--- STATED EXERCISE ---
Give the material again in full, matching it exactly.

§

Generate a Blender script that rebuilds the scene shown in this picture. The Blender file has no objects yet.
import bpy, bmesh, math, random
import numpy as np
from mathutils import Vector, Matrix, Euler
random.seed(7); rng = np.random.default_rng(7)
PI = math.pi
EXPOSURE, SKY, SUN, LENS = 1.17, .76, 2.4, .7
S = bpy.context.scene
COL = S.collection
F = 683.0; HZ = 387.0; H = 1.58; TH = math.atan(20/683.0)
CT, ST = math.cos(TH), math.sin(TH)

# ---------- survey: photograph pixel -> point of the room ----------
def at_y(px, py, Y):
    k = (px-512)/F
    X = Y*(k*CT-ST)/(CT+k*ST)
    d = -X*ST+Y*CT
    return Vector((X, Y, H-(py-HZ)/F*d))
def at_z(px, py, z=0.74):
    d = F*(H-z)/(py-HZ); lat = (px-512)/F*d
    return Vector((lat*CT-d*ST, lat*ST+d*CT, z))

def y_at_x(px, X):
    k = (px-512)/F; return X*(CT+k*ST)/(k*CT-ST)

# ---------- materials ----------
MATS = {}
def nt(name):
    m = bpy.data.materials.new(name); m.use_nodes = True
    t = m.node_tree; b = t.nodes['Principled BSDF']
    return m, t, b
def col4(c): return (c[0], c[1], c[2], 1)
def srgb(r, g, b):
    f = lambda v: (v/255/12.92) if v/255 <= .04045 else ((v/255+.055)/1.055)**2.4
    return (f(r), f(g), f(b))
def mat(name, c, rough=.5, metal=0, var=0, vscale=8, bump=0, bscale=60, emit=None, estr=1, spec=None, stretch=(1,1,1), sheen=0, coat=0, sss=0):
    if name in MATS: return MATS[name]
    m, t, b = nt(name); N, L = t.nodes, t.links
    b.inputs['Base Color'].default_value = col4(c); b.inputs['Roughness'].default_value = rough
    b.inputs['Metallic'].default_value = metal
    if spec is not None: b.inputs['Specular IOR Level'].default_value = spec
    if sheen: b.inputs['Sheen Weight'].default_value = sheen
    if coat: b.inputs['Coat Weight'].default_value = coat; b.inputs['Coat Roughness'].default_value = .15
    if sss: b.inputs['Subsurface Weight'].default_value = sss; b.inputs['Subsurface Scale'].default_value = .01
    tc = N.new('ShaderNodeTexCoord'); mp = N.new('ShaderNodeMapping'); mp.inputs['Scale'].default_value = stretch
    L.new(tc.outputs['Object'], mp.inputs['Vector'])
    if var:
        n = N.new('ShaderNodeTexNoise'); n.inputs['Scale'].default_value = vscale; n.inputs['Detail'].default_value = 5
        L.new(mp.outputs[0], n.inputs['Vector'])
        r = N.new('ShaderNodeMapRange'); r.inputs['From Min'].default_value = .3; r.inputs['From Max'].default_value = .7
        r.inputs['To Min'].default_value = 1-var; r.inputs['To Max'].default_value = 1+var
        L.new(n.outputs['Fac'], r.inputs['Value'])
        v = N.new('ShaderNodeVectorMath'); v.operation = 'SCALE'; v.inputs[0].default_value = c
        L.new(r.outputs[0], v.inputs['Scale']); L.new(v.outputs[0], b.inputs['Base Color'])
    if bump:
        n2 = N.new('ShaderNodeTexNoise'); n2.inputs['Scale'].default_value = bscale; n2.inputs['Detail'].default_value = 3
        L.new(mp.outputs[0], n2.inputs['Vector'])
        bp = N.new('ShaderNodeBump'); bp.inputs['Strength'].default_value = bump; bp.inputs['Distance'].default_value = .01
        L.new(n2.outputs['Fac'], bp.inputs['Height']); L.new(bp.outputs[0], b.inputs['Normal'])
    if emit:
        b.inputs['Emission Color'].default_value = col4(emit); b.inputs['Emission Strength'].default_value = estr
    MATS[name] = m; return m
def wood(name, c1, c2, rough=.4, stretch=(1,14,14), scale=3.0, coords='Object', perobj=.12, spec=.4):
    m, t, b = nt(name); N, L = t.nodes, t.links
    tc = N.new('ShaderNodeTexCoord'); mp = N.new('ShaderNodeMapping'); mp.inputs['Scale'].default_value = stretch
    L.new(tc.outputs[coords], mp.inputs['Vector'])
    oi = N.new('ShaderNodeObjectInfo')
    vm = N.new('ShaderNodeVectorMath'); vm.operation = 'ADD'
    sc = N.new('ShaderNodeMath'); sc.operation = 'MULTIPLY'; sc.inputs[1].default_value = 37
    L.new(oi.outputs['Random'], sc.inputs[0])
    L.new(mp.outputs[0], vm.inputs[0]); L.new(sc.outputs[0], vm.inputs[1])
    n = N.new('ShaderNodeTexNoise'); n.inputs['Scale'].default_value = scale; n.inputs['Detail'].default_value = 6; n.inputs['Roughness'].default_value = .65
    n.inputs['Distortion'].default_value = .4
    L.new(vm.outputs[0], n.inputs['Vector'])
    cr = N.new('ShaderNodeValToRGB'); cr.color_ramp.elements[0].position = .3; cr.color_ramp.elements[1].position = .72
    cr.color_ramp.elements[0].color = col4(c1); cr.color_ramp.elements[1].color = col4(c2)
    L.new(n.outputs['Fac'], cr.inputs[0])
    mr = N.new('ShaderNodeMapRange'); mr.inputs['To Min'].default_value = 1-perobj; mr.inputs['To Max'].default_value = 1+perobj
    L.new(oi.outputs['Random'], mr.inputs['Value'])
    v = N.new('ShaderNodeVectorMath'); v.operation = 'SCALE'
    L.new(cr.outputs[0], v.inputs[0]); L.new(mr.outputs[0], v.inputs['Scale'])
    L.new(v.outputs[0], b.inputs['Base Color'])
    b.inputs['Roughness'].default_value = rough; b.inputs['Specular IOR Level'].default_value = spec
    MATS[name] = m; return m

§

--- THE SOLUTION ---
Generate a Blender script that rebuilds the scene shown in this picture. The Blender file has no objects yet.
import bpy, bmesh, math, random
import numpy as np
from mathutils import Vector, Matrix, Euler
random.seed(7); rng = np.random.default_rng(7)
PI = math.pi
EXPOSURE, SKY, SUN, LENS = 1.17, .76, 2.4, .7
S = bpy.context.scene
COL = S.collection
F = 683.0; HZ = 387.0; H = 1.58; TH = math.atan(20/683.0)
CT, ST = math.cos(TH), math.sin(TH)

# ---------- survey: photograph pixel -> point of the room ----------
def at_y(px, py, Y):
    k = (px-512)/F
    X = Y*(k*CT-ST)/(CT+k*ST)
    d = -X*ST+Y*CT
    return Vector((X, Y, H-(py-HZ)/F*d))
def at_z(px, py, z=0.74):
    d = F*(H-z)/(py-HZ); lat = (px-512)/F*d
    return Vector((lat*CT-d*ST, lat*ST+d*CT, z))

def y_at_x(px, X):
    k = (px-512)/F; return X*(CT+k*ST)/(k*CT-ST)

# ---------- materials ----------
MATS = {}
def nt(name):
    m = bpy.data.materials.new(name); m.use_nodes = True
    t = m.node_tree; b = t.nodes['Principled BSDF']
    return m, t, b
def col4(c): return (c[0], c[1], c[2], 1)
def srgb(r, g, b):
    f = lambda v: (v/255/12.92) if v/255 <= .04045 else ((v/255+.055)/1.055)**2.4
    return (f(r), f(g), f(b))
def mat(name, c, rough=.5, metal=0, var=0, vscale=8, bump=0, bscale=60, emit=None, estr=1, spec=None, stretch=(1,1,1), sheen=0, coat=0, sss=0):
    if name in MATS: return MATS[name]
    m, t, b = nt(name); N, L = t.nodes, t.links
    b.inputs['Base Color'].default_value = col4(c); b.inputs['Roughness'].default_value = rough
    b.inputs['Metallic'].default_value = metal
    if spec is not None: b.inputs['Specular IOR Level'].default_value = spec
    if sheen: b.inputs['Sheen Weight'].default_value = sheen
    if coat: b.inputs['Coat Weight'].default_value = coat; b.inputs['Coat Roughness'].default_value = .15
    if sss: b.inputs['Subsurface Weight'].default_value = sss; b.inputs['Subsurface Scale'].default_value = .01
    tc = N.new('ShaderNodeTexCoord'); mp = N.new('ShaderNodeMapping'); mp.inputs['Scale'].default_value = stretch
    L.new(tc.outputs['Object'], mp.inputs['Vector'])
    if var:
        n = N.new('ShaderNodeTexNoise'); n.inputs['Scale'].default_value = vscale; n.inputs['Detail'].default_value = 5
        L.new(mp.outputs[0], n.inputs['Vector'])
        r = N.new('ShaderNodeMapRange'); r.inputs['From Min'].default_value = .3; r.inputs['From Max'].default_value = .7
        r.inputs['To Min'].default_value = 1-var; r.inputs['To Max'].default_value = 1+var
        L.new(n.outputs['Fac'], r.inputs['Value'])
        v = N.new('ShaderNodeVectorMath'); v.operation = 'SCALE'; v.inputs[0].default_value = c
        L.new(r.outputs[0], v.inputs['Scale']); L.new(v.outputs[0], b.inputs['Base Color'])
    if bump:
        n2 = N.new('ShaderNodeTexNoise'); n2.inputs['Scale'].default_value = bscale; n2.inputs['Detail'].default_value = 3
        L.new(mp.outputs[0], n2.inputs['Vector'])
        bp = N.new('ShaderNodeBump'); bp.inputs['Strength'].default_value = bump; bp.inputs['Distance'].default_value = .01
        L.new(n2.outputs['Fac'], bp.inputs['Height']); L.new(bp.outputs[0], b.inputs['Normal'])
    if emit:
        b.inputs['Emission Color'].default_value = col4(emit); b.inputs['Emission Strength'].default_value = estr
    MATS[name] = m; return m
def wood(name, c1, c2, rough=.4, stretch=(1,14,14), scale=3.0, coords='Object', perobj=.12, spec=.4):
    m, t, b = nt(name); N, L = t.nodes, t.links
    tc = N.new('ShaderNodeTexCoord'); mp = N.new('ShaderNodeMapping'); mp.inputs['Scale'].default_value = stretch
    L.new(tc.outputs[coords], mp.inputs['Vector'])
    oi = N.new('ShaderNodeObjectInfo')
    vm = N.new('ShaderNodeVectorMath'); vm.operation = 'ADD'
    sc = N.new('ShaderNodeMath'); sc.operation = 'MULTIPLY'; sc.inputs[1].default_value = 37
    L.new(oi.outputs['Random'], sc.inputs[0])
    L.new(mp.outputs[0], vm.inputs[0]); L.new(sc.outputs[0], vm.inputs[1])
    n = N.new('ShaderNodeTexNoise'); n.inputs['Scale'].default_value = scale; n.inputs['Detail'].default_value = 6; n.inputs['Roughness'].default_value = .65
    n.inputs['Distortion'].default_value = .4
    L.new(vm.outputs[0], n.inputs['Vector'])
    cr = N.new('ShaderNodeValToRGB'); cr.color_ramp.elements[0].position = .3; cr.color_ramp.elements[1].position = .72
    cr.color_ramp.elements[0].color = col4(c1); cr.color_ramp.elements[1].color = col4(c2)
    L.new(n.outputs['Fac'], cr.inputs[0])
    mr = N.new('ShaderNodeMapRange'); mr.inputs['To Min'].default_value = 1-perobj; mr.inputs['To Max'].default_value = 1+perobj
    L.new(oi.outputs['Random'], mr.inputs['Value'])
    v = N.new('ShaderNodeVectorMath'); v.operation = 'SCALE'
    L.new(cr.outputs[0], v.inputs[0]); L.new(mr.outputs[0], v.inputs['Scale'])
    L.new(v.outputs[0], b.inputs['Base Color'])
    b.inputs['Roughness'].default_value = rough; b.inputs['Specular IOR Level'].default_value = spec
    MATS[name] = m; return m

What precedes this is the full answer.